Un récit qui passe par les gestes autant que par les dialogues et les pensées
L’autre beau récit interactif made in France du moment, To Hell with the Ugly, se révèle plus facétieux mais pas moins marquant, adapté d’Et on tuera tous les affreux de Vernon Sullivan (alias Boris Vian). Créée par le studio La Poule Noire, basé à Angoulême, cette aventure en pointer-cliquer (pensez à Monkey Island) avec des morceaux d’autres genres dedans (enquête, infiltration, combat au tour par tour…) nous plonge dans une sombre affaire de disparitions dans le Los Angeles jazzy des années 1950, mais n’en parvient pas moins à rendre son propos remarquablement actuel (féminisme, culte des apparences…).
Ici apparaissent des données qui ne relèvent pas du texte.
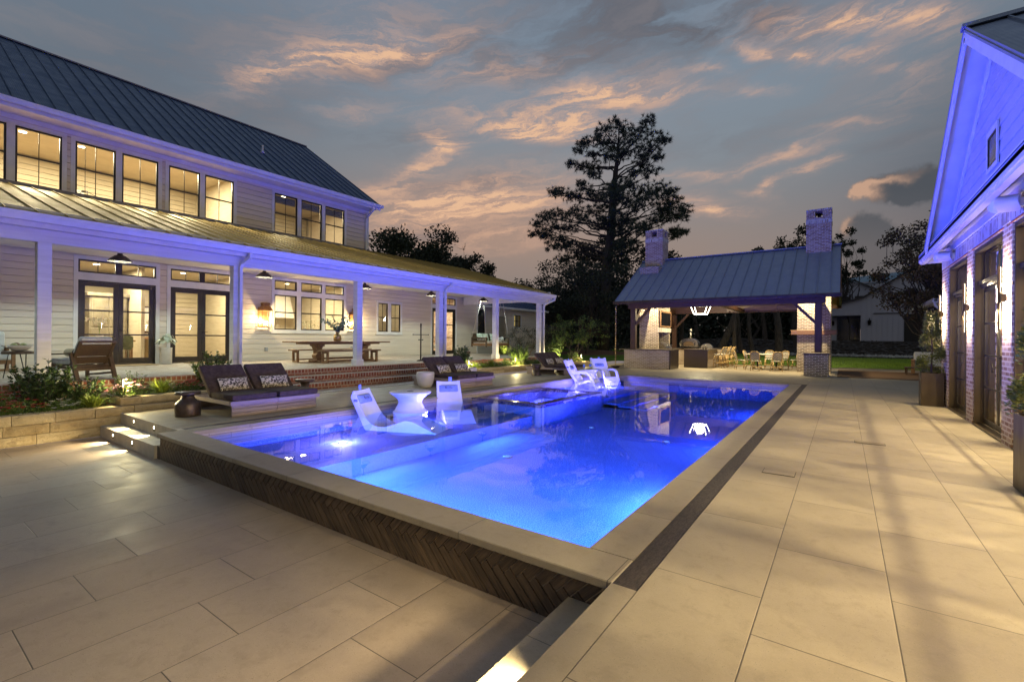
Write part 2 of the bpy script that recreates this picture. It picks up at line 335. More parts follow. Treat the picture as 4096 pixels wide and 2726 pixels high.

Ici, raconter, c’est d’abord interagir avec les éléments de cet univers illuminé par une remarquable direction artistique. Et nous voilà bientôt occupé·es à scruter, saisir, classer (des coupures de presse, des photos), trouver, donner… Jeu d’activités, To Hell with the Ugly doit sa force au fait que son récit passe par les gestes autant que par les dialogues et les pensées. Avec End of Lines, il constitue un autre excellent conseil “lecture” pour l’été.
End of Lines (Nova-box), sur Switch, Mac, Linux et Windows, de 14 à 17 €. To Hell with the Ugly (La Poule Noire/Arte),sur Switch, PS4/PS5, Xbox, Mac, Linux et Windows, environ 20 €.